Director Miriam Ibrahim on Movement Theatre and Conversations without Talking

Inspired by Franz Xaver Kroetz’s Request Concert (Wunschkonzert), and conceived by Miriam Ibrahim, Piece/Peace of Mind takes up the question of suicide as a mute gesture within or against an existence trapped in the repressive ordering of a life shaped by repetitive ritualization of the mundane.

Kroetz’s Request Concert emphasizes the tidy nature of the act of suicide enacted in the same orderly manner as the conditions that provoke it, those of a life characterized in every action by the slavery of production. Through a highly realistic portrayal of repetitive, everyday activities unfolding in real time in an ordinary evening of the life of the only character—Fraulein Rasch—Kroetz highlights the structural resemblance of the suicide act to the life that provokes it, marking it as a definitive descent into the prison of an entirely ordered life. With ritualistic care, and caution, Rasch comes home from work, prepares her dinner, watches television, knots her carpet, smokes cigarettes, cleanses herself with lengthy precision, prepares her bed, takes a sleeping pill, and without breaking the bored regularity of her actions, counts the remaining sleeping pills and takes them. The play concludes with the faintest look of interest rising to her face. 

Ibrahim’s Piece/Peace of Mine questions the central premise laid down by Kroetz in her characteristic minimalist, abstract, and conceptual approach to Kroetz’s themes. Working with the concepts of precision, repetitiveness, cleansing, silence, and ordered ritual action, she emphasizes not the naturalized exhibition of these actions in her conception but instead asks: what is Rasch thinking in the moments of inactivity punctuating her repetitive actions? Is the suicide act just an assimilation into the mundane regularity of existence, marking the inescapability of a repressed life? Or can it signal a kind of freedom, a bitter-sweet emancipation from the submission to an ordered existence? 

Staged in a stark black space marked only by white tape—regulating the physical and mental space of Rasch’s life—the play’s character interacts with water, ice, paper, and the tape itself. Addressing the tension between thinking and acting, Ibrahim explores Rausch’s internal battle with her own thoughts through placing, movement, and space. Through the character’s interaction with the environment housing her, Ibrahim physicalizes degrees of anxiety in a mental struggle with the idea of rebellion, one that cannot quite be brought to external manifestation, to a breaking of habit, ritual, and order, to a moment of action. 

Ibrahim’s attention to texture, color, and lighting—both on stage, and in the seats of uneven height in which the audience sit— emanate the feeling of the piece, exploring the multi-faceted capacity of a space to function in a theatrical work, a theme which Ibrahim has taken up in previous work as well with her theater company The Shades of Gray, which she co-founded in 2011, and runs as its artistic director. Its first production, “Sterntaler,” premiered on March 24, 2012, and is a movement theater piece in which the central character interacts viscerally with the space housing the performance, which ultimately almost takes on the role of a character itself. Staged in multiple locations, the performance changes each time, becoming reflexive to the environment in which it is manifested. 
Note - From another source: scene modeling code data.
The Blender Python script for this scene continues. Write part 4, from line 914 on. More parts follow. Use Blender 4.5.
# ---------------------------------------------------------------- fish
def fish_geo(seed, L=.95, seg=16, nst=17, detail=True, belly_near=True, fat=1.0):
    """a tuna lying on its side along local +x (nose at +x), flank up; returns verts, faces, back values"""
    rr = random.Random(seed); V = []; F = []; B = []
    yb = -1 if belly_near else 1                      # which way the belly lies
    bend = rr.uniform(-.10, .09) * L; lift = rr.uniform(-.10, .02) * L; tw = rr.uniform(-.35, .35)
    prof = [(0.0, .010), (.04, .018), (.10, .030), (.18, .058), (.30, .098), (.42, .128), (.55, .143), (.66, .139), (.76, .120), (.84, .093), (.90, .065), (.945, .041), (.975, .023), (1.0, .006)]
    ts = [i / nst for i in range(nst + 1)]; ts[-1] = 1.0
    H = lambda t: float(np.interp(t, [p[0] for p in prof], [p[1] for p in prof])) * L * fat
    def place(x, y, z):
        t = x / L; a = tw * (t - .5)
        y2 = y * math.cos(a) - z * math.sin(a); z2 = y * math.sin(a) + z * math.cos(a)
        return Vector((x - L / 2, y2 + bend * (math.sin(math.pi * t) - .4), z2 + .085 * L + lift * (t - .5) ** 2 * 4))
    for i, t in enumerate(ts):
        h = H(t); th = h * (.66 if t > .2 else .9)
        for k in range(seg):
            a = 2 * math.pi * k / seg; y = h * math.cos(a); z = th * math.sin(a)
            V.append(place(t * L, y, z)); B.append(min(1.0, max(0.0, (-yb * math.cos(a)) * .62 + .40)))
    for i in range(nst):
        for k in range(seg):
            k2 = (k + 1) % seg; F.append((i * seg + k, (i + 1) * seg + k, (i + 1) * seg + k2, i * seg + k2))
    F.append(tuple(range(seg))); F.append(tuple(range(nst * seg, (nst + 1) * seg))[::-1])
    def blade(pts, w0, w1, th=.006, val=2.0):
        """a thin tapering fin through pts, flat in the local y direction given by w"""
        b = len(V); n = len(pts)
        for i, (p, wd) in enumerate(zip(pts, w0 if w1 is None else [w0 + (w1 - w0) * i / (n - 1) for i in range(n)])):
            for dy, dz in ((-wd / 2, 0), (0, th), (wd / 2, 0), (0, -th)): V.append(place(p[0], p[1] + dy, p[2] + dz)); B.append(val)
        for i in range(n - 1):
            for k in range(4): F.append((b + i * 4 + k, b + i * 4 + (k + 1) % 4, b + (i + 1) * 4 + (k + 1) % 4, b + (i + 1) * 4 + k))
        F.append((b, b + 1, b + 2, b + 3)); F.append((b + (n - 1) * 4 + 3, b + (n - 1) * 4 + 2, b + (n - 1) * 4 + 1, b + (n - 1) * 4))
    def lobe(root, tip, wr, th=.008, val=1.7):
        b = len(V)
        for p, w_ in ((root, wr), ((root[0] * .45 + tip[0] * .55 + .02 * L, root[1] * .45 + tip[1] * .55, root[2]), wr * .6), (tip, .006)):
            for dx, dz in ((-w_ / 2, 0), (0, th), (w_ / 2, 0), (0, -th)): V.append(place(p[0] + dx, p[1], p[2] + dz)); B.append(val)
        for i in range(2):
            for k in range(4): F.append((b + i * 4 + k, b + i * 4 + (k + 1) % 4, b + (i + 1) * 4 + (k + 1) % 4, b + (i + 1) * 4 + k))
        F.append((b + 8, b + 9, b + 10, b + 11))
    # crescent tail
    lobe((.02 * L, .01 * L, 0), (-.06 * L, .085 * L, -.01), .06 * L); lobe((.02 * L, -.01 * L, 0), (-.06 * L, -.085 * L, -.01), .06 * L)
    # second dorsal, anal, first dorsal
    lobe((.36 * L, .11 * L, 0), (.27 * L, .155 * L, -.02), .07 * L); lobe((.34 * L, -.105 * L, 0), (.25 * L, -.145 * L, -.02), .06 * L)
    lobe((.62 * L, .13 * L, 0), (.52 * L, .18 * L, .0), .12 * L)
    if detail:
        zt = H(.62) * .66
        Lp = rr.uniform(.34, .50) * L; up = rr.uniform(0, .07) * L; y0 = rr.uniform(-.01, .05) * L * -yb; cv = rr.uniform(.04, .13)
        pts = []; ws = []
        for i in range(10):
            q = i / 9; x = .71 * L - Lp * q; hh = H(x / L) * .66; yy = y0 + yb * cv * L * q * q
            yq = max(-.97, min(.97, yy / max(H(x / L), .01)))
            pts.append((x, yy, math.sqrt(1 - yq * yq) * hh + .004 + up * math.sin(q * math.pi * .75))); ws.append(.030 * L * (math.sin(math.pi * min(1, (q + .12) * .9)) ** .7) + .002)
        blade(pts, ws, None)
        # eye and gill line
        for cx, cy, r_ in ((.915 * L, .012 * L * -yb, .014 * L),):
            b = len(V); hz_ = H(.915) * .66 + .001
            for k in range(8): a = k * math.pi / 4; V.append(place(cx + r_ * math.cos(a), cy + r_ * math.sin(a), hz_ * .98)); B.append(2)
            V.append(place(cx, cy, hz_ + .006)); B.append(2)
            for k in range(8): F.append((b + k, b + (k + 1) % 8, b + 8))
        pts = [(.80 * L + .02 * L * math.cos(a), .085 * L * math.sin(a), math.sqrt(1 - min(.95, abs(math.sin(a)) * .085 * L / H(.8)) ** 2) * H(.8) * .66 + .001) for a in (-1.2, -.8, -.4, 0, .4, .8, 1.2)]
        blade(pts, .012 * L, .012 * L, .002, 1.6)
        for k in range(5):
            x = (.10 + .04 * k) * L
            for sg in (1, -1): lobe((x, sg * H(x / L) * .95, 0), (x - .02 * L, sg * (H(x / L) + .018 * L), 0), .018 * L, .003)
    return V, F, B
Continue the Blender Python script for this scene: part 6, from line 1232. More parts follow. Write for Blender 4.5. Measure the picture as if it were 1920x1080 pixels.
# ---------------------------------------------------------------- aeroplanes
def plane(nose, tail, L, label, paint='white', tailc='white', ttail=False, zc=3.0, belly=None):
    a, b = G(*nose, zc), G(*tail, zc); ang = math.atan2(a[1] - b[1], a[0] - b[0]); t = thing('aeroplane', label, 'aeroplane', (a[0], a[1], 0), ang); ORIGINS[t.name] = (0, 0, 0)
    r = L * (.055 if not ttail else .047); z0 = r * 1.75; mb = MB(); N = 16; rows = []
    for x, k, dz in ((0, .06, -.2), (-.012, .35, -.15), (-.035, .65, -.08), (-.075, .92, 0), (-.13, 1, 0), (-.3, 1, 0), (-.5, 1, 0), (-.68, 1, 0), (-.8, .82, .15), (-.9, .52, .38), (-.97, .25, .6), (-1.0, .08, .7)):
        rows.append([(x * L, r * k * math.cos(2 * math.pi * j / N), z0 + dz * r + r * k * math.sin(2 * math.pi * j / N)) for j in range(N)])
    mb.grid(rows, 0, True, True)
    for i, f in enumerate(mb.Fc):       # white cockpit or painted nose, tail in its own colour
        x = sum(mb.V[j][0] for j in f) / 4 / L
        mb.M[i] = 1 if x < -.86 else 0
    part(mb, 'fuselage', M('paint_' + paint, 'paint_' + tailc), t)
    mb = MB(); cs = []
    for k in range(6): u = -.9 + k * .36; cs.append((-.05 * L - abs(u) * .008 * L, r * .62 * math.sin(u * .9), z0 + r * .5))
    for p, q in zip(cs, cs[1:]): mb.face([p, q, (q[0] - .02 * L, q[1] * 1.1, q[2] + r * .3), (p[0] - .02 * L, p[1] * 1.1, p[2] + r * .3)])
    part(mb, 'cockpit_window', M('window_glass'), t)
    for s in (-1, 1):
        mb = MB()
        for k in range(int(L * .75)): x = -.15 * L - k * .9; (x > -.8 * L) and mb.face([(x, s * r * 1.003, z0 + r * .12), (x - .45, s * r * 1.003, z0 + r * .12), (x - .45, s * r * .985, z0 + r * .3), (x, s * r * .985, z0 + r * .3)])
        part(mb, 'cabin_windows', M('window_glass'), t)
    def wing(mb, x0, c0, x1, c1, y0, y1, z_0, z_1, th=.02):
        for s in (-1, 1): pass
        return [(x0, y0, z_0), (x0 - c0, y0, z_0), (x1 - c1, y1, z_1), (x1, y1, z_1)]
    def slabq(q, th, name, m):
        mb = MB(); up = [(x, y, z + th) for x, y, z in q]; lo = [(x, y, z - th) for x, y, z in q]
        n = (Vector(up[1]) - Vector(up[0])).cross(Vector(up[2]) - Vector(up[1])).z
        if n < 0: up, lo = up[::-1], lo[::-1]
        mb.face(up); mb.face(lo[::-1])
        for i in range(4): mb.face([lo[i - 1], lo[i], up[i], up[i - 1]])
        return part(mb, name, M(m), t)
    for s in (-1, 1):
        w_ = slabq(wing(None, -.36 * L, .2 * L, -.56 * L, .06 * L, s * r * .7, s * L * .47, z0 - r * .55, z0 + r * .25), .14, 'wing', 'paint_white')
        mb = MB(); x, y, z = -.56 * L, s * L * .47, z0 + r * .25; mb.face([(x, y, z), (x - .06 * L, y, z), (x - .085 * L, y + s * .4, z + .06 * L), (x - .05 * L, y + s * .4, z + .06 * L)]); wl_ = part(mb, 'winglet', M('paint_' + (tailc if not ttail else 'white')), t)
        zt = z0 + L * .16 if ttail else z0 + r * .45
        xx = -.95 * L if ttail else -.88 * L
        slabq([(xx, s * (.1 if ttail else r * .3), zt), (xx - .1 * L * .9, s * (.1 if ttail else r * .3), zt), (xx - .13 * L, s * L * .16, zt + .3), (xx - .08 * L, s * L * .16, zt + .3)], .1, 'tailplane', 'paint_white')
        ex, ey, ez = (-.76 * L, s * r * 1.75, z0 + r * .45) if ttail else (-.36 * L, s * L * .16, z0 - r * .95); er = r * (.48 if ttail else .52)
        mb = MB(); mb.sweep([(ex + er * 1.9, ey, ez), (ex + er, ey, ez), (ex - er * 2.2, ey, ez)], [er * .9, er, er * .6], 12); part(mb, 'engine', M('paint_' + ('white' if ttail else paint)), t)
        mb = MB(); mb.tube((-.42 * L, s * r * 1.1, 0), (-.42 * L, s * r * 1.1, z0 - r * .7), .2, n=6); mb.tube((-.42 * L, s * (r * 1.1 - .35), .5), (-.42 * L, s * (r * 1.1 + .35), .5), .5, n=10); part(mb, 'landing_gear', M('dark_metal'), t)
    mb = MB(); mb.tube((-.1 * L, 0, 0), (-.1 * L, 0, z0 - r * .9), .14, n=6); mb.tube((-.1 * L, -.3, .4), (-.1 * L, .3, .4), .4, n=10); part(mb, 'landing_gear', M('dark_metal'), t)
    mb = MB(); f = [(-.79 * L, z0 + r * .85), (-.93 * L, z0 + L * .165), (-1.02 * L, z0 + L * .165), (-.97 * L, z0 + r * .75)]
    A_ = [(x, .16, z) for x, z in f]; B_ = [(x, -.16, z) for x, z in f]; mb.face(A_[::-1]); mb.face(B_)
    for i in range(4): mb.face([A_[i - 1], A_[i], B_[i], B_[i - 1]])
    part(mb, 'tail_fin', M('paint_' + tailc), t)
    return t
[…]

Ibrahim also continues, with Piece/Peace of Mine her exploration of the function of music within a dramatic context, a feature also of Sterntaler. Where Sterntaler features a violinist who’s penetrating accompaniment mirrored the central character’s emotions, Piece/Peace of Mine also utilizes a sole string instrument, but begins to explore other kinds of ways in which the music can interact with the actor and the setting of the piece. 

In this way, each of Ibrahim’s works presents a meta-narrative, raising probing questions that reflect on, and play with the function and capabilities of the basic elements of theater itself: from the actors, to the visual and sonorous landscape in which they perform, and ultimately the audience itself. When asked what she wants her audience to walk away with after a

performance, Ibrahim replies:

In Peter Brook’s ‘The Empty Space,’ he says that in France, one “attends” a play, one doesn’t merely “watch” it. To me, theater is like a conversation, a conversation without talking.
— Miriam Ibrahim

Continuing to explore these kinds of questions, Piece/Peace of Mine seems set to start a very interesting conversation indeed.